▶ [Aim]:
Exactly the lines from the one with "Build this scene" through the one with "S.camera = cam" should be returned, both ends included and nothing else. Omit any pictures.
● ● ●
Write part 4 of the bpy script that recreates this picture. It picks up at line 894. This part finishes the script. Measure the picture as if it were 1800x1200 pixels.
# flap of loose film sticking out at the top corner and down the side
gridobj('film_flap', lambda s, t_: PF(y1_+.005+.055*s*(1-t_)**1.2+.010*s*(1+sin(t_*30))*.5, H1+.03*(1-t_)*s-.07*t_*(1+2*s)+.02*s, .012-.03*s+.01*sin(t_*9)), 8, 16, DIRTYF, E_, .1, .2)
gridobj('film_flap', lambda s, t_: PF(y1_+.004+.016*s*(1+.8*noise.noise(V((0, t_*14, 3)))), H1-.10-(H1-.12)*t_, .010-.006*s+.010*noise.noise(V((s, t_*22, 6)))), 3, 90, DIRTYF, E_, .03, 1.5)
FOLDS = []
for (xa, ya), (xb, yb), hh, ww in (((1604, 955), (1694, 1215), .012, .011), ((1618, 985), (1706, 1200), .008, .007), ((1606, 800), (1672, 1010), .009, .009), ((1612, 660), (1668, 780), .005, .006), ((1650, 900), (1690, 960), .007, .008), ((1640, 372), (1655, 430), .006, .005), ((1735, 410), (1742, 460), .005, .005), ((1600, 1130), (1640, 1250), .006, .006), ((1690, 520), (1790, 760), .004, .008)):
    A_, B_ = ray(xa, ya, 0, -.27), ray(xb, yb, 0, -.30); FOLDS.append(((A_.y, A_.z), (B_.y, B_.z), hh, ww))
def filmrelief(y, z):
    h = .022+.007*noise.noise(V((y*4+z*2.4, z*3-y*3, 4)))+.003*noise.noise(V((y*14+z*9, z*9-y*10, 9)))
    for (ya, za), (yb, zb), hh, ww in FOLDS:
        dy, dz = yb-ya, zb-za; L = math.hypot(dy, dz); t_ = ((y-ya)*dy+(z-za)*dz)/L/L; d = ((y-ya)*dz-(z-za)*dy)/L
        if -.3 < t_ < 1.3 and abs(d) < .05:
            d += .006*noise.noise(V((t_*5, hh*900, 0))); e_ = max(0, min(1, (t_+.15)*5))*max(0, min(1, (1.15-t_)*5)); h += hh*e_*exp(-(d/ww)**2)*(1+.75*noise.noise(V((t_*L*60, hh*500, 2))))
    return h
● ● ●
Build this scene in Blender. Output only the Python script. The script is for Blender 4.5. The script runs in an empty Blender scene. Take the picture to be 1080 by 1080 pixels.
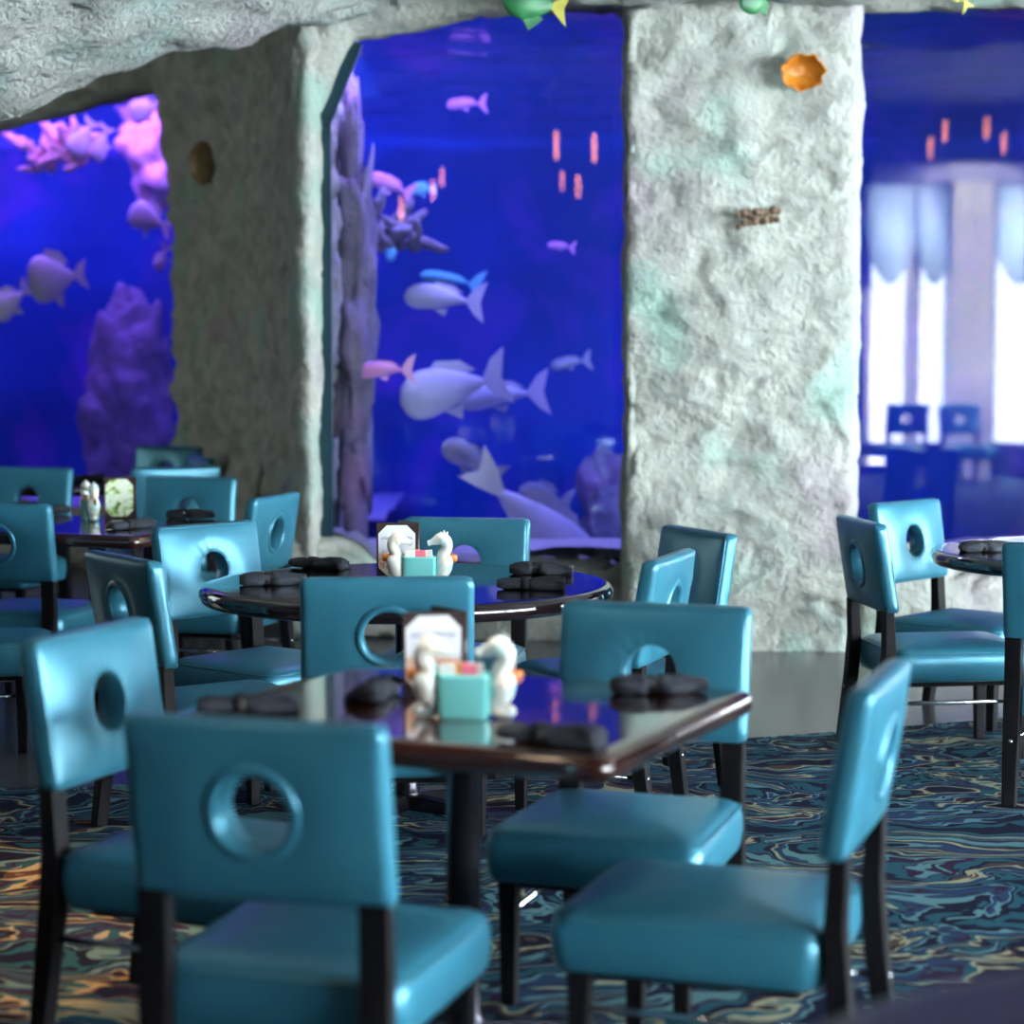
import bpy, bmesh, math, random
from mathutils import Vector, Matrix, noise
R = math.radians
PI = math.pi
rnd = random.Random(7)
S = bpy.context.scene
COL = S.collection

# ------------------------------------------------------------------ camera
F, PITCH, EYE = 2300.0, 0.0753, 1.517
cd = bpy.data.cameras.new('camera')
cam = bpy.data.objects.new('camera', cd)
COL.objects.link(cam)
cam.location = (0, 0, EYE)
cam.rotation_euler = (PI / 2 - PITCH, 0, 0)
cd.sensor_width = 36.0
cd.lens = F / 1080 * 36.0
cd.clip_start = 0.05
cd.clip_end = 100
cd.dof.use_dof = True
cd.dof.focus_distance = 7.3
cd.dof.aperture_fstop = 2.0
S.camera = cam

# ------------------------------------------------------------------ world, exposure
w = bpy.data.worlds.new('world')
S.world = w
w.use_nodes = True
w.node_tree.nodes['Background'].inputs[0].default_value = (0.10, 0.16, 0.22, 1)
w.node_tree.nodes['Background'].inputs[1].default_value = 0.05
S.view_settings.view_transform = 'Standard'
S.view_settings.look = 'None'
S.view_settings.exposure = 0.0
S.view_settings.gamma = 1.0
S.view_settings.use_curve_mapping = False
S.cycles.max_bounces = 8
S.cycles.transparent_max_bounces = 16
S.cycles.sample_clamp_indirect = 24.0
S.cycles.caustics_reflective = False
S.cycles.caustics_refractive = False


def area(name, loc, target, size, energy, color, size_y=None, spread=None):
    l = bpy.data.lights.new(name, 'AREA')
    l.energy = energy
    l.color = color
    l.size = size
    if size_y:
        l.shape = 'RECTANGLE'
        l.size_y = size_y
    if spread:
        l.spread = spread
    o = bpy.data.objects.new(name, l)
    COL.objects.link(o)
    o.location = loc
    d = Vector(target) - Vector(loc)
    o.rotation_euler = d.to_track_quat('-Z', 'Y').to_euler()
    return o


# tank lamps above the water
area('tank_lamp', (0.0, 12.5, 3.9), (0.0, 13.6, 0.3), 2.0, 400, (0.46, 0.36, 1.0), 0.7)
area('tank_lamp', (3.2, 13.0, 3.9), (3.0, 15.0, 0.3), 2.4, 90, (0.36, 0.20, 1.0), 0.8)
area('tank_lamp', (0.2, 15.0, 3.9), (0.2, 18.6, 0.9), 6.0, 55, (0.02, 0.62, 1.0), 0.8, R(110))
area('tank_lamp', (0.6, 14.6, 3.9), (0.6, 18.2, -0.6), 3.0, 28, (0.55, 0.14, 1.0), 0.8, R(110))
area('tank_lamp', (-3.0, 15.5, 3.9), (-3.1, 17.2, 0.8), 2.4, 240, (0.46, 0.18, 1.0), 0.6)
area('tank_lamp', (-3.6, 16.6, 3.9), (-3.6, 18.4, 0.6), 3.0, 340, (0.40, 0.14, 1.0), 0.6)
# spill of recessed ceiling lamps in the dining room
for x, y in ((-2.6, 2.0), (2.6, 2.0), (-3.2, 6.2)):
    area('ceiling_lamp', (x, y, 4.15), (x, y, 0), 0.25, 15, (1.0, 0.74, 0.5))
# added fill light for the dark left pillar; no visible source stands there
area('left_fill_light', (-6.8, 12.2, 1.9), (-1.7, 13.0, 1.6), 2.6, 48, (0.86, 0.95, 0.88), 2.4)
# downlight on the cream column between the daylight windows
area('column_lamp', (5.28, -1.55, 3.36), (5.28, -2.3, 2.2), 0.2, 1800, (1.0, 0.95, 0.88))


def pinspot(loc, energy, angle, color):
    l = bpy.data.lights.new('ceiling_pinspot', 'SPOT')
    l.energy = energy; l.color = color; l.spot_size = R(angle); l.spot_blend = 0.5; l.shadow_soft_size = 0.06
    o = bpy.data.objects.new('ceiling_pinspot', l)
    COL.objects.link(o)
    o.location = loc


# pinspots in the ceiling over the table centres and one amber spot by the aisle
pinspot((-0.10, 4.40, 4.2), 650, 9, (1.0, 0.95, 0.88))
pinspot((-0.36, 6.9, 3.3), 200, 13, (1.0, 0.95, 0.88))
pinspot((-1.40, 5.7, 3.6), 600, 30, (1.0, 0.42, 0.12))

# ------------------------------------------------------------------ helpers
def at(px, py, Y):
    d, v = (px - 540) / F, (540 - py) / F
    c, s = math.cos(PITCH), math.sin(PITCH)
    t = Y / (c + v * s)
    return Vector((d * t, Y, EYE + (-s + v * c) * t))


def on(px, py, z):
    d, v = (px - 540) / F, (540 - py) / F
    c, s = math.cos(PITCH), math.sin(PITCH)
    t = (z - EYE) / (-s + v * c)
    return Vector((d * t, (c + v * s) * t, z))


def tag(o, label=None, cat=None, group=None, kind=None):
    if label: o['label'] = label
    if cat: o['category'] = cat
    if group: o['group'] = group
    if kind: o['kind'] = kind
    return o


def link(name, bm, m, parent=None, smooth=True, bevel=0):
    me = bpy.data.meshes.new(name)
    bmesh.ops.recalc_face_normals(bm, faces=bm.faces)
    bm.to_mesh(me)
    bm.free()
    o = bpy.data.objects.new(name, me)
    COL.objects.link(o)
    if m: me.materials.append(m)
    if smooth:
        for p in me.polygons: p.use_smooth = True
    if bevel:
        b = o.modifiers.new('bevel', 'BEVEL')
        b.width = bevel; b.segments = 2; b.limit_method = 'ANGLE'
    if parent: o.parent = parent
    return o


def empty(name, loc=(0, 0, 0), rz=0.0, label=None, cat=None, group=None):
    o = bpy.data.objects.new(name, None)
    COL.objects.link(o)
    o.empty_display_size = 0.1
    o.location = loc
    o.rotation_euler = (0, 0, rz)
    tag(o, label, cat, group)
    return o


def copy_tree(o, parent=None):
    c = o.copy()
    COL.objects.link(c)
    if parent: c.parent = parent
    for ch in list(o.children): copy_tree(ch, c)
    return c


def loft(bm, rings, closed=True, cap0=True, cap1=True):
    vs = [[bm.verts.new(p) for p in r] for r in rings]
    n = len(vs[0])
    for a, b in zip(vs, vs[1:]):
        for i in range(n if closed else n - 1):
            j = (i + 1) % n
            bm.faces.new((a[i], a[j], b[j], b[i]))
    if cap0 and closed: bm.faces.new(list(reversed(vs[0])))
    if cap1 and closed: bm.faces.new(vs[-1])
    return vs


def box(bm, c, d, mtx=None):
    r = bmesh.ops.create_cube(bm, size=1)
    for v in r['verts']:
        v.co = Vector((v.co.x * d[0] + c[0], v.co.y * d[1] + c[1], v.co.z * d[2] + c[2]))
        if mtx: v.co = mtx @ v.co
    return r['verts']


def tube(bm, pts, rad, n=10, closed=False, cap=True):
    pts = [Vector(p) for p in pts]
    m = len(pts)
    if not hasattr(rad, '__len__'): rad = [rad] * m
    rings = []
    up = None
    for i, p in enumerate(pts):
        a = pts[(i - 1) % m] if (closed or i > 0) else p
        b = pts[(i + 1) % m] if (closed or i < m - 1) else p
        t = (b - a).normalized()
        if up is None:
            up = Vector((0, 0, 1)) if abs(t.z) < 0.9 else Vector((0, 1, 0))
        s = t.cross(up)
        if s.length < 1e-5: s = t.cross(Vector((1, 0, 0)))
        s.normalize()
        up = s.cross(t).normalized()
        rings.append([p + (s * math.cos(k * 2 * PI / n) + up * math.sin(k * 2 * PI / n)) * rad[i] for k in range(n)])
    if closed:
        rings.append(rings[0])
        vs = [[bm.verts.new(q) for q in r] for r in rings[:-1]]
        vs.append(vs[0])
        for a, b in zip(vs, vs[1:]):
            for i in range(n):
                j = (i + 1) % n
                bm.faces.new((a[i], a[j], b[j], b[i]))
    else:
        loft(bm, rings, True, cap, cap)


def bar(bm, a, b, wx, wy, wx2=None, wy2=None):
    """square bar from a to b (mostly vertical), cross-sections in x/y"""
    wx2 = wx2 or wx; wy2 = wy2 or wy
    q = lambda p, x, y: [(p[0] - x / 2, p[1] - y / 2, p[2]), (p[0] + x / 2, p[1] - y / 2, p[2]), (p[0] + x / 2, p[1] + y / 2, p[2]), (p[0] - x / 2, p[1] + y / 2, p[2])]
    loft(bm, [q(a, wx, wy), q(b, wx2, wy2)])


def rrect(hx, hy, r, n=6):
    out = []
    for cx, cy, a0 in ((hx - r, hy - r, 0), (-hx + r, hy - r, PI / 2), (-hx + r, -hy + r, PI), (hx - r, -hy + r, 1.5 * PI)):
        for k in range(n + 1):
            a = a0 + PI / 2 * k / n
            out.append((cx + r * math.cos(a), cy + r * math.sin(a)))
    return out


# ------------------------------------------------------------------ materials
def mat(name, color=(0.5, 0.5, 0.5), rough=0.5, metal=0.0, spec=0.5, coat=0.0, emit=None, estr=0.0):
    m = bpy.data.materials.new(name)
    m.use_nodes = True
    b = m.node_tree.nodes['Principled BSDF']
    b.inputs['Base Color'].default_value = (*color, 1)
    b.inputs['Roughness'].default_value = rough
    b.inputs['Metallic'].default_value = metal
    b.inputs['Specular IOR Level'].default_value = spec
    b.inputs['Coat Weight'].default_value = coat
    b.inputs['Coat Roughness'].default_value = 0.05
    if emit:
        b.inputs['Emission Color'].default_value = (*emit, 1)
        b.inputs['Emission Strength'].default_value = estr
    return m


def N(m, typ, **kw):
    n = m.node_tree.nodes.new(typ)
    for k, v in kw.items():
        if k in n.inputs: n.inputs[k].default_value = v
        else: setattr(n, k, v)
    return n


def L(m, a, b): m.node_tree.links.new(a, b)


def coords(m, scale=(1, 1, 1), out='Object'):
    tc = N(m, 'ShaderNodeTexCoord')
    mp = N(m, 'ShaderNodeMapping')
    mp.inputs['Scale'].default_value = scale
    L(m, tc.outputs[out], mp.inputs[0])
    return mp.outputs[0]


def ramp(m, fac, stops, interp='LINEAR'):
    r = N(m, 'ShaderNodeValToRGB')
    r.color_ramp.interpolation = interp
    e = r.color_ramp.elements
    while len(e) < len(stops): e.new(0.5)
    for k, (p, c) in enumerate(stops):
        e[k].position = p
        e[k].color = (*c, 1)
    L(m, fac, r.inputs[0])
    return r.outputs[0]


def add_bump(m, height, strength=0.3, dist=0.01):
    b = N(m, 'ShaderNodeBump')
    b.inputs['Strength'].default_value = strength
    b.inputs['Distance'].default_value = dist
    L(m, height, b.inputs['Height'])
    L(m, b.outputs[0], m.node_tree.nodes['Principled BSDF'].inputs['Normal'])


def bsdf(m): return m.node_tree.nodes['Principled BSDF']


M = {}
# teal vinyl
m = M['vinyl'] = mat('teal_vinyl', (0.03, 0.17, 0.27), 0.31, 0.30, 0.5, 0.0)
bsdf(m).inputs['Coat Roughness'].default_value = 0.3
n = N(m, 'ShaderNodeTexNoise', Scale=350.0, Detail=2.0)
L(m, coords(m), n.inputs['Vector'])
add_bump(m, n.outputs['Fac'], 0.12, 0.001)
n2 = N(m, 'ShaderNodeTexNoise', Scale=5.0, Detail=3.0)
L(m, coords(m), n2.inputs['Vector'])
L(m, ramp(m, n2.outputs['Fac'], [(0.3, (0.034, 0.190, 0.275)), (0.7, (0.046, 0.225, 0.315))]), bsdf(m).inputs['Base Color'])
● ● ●
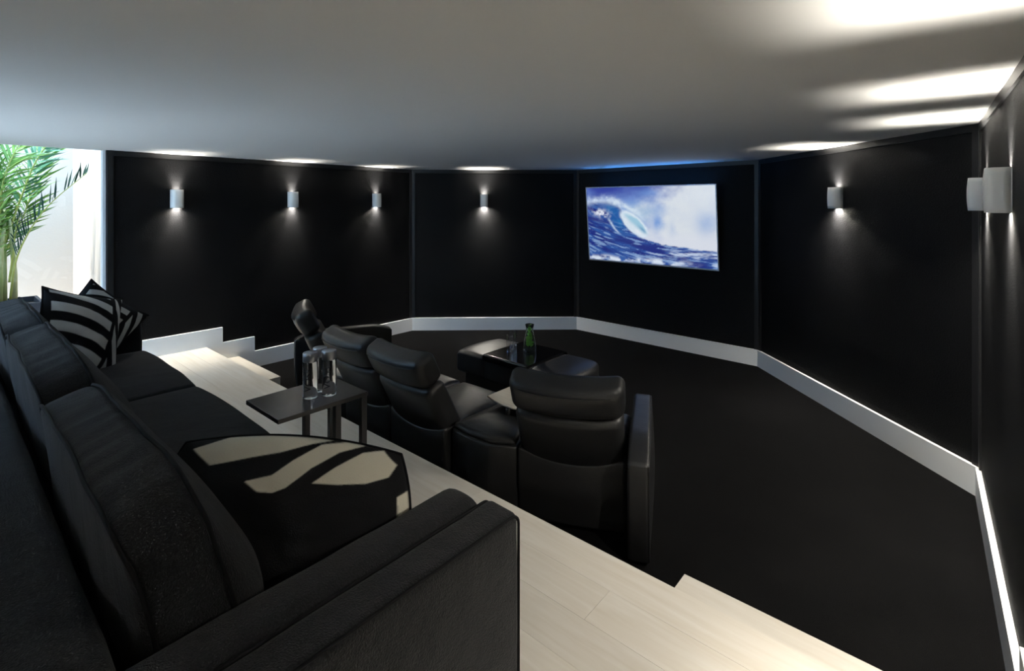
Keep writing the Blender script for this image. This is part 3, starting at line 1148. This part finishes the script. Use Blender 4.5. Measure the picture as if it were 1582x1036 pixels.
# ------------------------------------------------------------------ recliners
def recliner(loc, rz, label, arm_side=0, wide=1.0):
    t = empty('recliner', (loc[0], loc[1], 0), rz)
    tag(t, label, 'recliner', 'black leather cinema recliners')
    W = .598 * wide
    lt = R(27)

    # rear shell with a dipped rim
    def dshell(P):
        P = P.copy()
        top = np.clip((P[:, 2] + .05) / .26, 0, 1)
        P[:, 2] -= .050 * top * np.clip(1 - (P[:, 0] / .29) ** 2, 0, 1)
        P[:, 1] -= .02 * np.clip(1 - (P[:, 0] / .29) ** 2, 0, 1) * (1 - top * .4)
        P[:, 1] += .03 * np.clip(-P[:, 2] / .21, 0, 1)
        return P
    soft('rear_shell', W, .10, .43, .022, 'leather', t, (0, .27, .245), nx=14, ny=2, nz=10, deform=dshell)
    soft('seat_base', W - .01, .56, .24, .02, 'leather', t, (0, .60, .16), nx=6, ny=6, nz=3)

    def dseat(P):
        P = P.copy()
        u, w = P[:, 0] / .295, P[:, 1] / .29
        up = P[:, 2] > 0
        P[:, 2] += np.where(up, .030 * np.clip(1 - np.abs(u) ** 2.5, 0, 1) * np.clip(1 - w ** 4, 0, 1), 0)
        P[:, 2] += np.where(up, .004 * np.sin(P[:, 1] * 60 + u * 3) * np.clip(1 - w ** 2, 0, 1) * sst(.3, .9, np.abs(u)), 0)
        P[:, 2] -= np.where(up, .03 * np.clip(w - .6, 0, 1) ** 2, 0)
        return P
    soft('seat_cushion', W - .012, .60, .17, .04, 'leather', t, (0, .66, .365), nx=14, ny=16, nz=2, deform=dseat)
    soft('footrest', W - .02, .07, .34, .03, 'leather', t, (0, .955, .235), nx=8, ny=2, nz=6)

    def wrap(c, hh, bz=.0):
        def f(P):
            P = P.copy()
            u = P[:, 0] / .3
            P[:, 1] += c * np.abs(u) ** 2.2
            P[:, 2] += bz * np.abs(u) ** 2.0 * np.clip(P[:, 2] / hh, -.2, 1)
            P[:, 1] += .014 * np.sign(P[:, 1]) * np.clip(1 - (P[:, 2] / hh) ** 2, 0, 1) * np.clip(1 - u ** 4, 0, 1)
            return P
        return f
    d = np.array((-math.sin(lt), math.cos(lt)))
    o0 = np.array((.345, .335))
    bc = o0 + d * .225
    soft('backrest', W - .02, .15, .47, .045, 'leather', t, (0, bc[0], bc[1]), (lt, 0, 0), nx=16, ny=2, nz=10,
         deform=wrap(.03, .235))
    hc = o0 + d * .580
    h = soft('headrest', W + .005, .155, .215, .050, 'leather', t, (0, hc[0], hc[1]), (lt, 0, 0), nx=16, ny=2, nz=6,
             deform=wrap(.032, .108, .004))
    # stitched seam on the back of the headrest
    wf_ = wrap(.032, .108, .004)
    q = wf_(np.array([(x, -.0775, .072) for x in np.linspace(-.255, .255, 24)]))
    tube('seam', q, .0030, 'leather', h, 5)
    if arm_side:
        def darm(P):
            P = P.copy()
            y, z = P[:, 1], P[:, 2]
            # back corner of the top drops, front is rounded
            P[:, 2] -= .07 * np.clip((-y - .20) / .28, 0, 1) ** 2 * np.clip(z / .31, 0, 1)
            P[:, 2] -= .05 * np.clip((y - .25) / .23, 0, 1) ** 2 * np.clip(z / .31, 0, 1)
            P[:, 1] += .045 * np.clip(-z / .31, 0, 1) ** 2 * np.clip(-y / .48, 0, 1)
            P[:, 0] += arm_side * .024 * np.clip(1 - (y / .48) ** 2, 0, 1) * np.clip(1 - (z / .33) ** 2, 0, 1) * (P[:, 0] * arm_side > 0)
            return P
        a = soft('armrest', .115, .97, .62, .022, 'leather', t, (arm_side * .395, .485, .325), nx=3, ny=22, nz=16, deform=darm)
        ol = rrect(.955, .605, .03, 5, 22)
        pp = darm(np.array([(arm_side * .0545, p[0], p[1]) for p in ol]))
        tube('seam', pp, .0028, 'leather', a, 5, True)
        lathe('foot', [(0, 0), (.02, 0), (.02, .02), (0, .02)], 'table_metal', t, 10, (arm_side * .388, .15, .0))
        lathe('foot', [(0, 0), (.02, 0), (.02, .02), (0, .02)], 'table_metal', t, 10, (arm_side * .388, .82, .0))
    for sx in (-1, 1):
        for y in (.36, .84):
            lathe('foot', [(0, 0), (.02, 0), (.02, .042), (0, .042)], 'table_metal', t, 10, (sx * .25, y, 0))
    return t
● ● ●
▶ [Result of the task]:
Build this scene in Blender. Output only the Python script. The script is for Blender 4.5. The script runs in an empty Blender scene. Take the picture to be 1080 by 1080 pixels.
import bpy, bmesh, math, random
from mathutils import Vector, Matrix, noise
R = math.radians
PI = math.pi
rnd = random.Random(7)
S = bpy.context.scene
COL = S.collection

# ------------------------------------------------------------------ camera
F, PITCH, EYE = 2300.0, 0.0753, 1.517
cd = bpy.data.cameras.new('camera')
cam = bpy.data.objects.new('camera', cd)
COL.objects.link(cam)
cam.location = (0, 0, EYE)
cam.rotation_euler = (PI / 2 - PITCH, 0, 0)
cd.sensor_width = 36.0
cd.lens = F / 1080 * 36.0
cd.clip_start = 0.05
cd.clip_end = 100
cd.dof.use_dof = True
cd.dof.focus_distance = 7.3
cd.dof.aperture_fstop = 2.0
S.camera = cam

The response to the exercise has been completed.